Когда я стал подростком, меня на улице часто спрашивали: «Третьим будешь?» Это означало, что двое уже купили (или планируют) пол-литра водки и хотели бы уютно и душевно, в садике или подворотне, разделить содержимое и стоимость бутылки на троих. Тут же была скромная закуска, например плавленый сырок. Бутылка очень приличной водки «Столичная» стоила 3 рубля 7 копеек. Водка похуже, «Московская», – 2 рубля 87 копеек.
Почему-то люто пили стеклодувы, которые работали в Университете, причем самые хорошие мастера особенно сильно и пили. Некоторые, не выпив, вообще не могли приступить к работе. Ждали одиннадцати часов, «когда проснутся малыши» («малыш» – маленькая, на 0,25 литра, бутылка водки). В это время начиналась продажа спиртного, и в магазин посылали «гонца», который «затаривался» на весь коллектив.
На одном из ежегодных «Дней физика» приводился график зависимости производительности труда стеклодува от выпитого спиртного.
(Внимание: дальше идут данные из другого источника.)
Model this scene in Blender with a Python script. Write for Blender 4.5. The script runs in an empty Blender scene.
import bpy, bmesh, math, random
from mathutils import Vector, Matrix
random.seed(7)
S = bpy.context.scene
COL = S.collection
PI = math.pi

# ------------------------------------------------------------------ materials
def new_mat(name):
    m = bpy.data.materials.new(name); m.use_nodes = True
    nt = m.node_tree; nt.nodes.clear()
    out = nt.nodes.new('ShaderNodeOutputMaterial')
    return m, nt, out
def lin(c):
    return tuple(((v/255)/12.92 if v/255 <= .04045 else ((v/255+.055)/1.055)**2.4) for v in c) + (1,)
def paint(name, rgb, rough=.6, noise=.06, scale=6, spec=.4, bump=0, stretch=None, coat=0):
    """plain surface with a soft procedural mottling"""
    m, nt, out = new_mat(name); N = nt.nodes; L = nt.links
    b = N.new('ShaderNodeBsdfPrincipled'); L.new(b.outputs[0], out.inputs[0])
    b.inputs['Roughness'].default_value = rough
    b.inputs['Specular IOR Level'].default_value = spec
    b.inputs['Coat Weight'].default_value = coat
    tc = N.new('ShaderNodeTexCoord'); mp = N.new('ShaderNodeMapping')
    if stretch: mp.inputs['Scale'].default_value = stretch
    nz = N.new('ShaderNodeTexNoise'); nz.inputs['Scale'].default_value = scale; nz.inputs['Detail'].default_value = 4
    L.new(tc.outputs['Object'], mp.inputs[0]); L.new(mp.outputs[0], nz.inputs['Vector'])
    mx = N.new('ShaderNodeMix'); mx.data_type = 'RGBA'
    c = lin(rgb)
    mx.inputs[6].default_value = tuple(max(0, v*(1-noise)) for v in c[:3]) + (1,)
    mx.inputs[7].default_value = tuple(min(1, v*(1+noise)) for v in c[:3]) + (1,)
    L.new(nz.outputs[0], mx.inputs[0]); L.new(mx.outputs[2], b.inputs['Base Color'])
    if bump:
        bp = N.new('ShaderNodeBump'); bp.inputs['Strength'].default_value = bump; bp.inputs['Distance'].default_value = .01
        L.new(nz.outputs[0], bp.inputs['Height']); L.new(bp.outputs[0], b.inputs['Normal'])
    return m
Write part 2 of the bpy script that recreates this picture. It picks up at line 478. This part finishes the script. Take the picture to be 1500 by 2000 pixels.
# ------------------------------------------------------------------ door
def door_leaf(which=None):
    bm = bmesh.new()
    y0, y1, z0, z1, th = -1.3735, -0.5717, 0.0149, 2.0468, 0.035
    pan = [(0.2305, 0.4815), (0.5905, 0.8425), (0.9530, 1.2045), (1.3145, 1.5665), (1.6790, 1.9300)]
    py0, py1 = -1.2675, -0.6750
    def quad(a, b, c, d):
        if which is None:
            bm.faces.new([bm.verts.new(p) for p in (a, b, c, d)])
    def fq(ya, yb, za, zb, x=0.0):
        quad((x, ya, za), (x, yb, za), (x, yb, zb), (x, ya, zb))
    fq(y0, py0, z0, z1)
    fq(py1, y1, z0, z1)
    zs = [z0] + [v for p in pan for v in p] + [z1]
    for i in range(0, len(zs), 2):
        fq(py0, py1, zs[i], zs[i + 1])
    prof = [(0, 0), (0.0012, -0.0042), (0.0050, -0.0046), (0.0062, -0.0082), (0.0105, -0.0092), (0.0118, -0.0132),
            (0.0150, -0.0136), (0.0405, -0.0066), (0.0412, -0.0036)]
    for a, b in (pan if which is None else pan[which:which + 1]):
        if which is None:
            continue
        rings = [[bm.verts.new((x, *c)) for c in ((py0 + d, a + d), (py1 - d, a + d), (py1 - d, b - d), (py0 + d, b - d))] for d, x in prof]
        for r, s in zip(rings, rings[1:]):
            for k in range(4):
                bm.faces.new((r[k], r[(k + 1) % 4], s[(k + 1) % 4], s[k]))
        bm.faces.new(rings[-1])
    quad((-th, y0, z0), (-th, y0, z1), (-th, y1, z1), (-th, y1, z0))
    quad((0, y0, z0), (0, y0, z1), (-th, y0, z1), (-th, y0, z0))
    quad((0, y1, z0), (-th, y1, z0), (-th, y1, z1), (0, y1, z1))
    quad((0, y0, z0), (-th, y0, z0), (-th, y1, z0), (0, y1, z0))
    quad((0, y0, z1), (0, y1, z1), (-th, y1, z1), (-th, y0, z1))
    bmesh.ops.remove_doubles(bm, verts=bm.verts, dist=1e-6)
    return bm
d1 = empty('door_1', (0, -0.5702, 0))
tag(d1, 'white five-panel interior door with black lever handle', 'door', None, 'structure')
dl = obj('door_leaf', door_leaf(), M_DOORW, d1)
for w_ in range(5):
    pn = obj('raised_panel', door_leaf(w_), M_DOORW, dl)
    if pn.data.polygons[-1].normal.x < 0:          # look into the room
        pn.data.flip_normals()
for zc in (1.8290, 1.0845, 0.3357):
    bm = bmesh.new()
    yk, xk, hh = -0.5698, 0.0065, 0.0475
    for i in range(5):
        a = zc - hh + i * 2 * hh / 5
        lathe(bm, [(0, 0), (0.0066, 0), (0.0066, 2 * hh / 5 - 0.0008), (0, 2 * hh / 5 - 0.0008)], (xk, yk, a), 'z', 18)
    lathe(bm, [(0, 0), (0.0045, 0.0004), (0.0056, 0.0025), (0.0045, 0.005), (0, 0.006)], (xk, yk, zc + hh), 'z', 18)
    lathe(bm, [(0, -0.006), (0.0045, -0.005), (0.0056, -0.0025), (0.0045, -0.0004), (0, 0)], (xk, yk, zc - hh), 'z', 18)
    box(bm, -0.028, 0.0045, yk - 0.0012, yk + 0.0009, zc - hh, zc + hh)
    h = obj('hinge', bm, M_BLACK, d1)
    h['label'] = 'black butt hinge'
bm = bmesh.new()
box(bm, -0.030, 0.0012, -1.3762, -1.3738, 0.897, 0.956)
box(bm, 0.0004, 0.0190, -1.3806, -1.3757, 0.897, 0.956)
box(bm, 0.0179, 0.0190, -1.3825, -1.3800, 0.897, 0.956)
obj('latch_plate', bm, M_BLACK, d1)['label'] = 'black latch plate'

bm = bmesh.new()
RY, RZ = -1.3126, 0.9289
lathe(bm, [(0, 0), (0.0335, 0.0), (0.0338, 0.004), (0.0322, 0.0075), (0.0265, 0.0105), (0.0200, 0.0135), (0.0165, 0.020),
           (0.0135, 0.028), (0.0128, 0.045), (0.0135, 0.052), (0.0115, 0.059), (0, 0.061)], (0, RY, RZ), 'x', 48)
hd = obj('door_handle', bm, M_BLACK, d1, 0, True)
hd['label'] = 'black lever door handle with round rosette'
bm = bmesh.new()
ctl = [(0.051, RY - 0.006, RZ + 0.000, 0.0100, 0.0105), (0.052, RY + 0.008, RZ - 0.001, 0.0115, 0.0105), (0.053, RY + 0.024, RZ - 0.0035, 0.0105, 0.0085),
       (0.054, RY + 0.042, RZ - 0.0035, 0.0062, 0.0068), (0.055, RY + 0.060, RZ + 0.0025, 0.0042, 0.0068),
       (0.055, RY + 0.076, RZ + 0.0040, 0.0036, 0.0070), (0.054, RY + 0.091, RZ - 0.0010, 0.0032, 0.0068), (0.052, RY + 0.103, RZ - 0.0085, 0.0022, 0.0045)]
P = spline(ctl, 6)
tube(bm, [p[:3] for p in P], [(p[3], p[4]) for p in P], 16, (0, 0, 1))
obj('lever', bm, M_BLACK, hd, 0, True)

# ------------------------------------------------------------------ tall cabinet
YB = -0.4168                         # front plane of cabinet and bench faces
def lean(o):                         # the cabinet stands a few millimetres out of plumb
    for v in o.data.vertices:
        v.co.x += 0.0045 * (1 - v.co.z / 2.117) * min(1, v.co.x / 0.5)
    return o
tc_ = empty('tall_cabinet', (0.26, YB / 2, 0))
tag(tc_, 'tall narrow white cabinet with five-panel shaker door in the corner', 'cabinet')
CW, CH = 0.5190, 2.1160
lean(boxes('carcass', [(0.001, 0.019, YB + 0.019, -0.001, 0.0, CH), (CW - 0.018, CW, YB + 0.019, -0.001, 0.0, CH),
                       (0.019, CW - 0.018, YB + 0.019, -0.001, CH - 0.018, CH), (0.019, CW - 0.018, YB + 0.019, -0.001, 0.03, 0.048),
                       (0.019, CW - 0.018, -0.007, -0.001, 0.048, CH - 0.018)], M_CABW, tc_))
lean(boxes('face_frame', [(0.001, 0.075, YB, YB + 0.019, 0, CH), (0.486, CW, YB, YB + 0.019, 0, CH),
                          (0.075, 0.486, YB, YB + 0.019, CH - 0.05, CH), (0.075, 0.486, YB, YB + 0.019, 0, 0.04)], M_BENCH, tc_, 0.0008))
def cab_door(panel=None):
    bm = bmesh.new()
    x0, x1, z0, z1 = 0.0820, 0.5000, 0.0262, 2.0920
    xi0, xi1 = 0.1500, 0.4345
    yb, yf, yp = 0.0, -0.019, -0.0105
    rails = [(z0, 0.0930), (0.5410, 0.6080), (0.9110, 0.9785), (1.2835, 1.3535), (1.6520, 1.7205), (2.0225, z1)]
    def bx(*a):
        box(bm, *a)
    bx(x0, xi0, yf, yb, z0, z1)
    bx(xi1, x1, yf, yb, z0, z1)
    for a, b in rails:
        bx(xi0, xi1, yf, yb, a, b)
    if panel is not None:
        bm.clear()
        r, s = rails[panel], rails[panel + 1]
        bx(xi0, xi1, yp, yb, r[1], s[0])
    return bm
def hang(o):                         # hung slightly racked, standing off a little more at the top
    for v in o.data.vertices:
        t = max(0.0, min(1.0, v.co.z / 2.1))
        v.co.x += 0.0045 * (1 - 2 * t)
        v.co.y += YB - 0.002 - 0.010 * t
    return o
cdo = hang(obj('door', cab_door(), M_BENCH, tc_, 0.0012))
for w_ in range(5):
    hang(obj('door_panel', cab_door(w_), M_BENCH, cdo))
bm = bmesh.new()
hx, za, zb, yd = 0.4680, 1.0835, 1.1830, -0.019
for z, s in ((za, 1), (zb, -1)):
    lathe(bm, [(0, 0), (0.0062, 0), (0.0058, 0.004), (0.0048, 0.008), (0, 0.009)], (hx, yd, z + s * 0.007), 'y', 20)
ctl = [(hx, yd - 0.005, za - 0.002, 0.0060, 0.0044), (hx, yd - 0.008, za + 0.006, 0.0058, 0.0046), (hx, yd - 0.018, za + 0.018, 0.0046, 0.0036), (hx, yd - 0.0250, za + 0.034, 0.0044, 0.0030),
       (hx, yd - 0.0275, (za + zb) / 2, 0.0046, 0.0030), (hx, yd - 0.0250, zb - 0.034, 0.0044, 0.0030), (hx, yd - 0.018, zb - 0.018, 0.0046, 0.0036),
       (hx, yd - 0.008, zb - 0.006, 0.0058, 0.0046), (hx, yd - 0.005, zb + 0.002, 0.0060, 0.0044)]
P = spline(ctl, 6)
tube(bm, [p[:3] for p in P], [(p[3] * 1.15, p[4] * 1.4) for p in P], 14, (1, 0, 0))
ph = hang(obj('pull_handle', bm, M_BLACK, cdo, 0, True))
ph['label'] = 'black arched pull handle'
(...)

Кривая имела вид колокола с максимумом около 200 граммов водки. Минимальной и очень большой дозам соответствовала нулевая производительность. Я как-то видел действие большой дозы: в цеху на полу лежали мертвецки пьяные стеклодувы, их мощные горелки шумно работали, а мастер тихо пережидал перерыв в своей каптерке.
Страшно пили в деревнях. Заметно было увеличение числа недоразвитых детей и другие признаки вырождения.
Сурово пила и интеллигенция. Я знал об этом по таким известным примерам, как Довлатов и Высоцкий, но собственными глазами увидел, когда много позже, уже во время перестройки, пытался организовать производство и продажу скульптурных моделей известных городских зданий. Идею мне подсказал генеральный менеджер крупной международной компании. Он дал образец, привезенный из Европы, и сказал, что будет продавать за границей в дорогих отелях мои изделия за очень приличную для меня цену – около 300 долларов за штуку. Я нашел художников и мастеров и наладил производство моделей очень приличного качества. К сожалению, дело не пошло. Менеджер не смог выполнить обещание и наладить сбыт. Но благодаря этой работе я тесно познакомился с ленинградскими художниками. Я бывал в их полуподвальных мастерских с продавленными диванами, облезлыми стульями и столами с остатками «вокзальной» выпивки и еды. В этих мастерских они работали и жили. Художники были хорошо образованны и, по-моему, высокопрофессиональны. Работали они без обычных формальностей – без трудовой книжки, не заботясь о трудовом стаже и прочем, что занимало обычных людей. На мой вопрос, что же будет с его пенсией, один из художников гордо ответил: «А вы представляете себе художника на пенсии?» Они жили в постоянном безденежье, но алкоголь у них не переводился. Получить работу в срок от них было нереально. Характер у каждого был непростой. Они могли хвалить друг друга и рекомендовать мне как заказчику, но так же легко могли и очернить коллегу, едва тот выходил из комнаты.
Причины сильного пьянства в нашей стране, особенно в советский период, разбирать не берусь. Но часто приводимое «споили русский народ» считаю не совсем корректным, так как народ все-таки не скот безвольный, который можно запросто спаивать. Но может быть, я и не прав, и это действительно была осознанная политика. Во всяком случае, теоретик социализма Шигалев из «Бесов» Достоевского считал пьянство очень полезным инструментом для властей социалистического общества.
В родительском доме алкогольной проблемы не было. Отец крепкого спиртного не любил, предпочитал вина, но скорее пробовал их, чем пил. Думаю, что это было в нем от южного детства. Я впервые попробовал алкоголь в старших классах школы. Первый опыт был плох – выпил с друзьями кубинского рома, пришел поздно домой. Родители спали. Меня вырвало, и брат, ни слова не говоря, взял тряпку и все убрал. На студенческих вечеринках иногда перебирал. Как-то друзья, и среди них староста группы Т. К., поздним вечером пешком привели меня домой с Васильевского острова на Выборгскую сторону, на проспект Карла Маркса! Доставляли таким образом домой и моих друзей. Т. Б. как-то привели домой в девичьем пальто.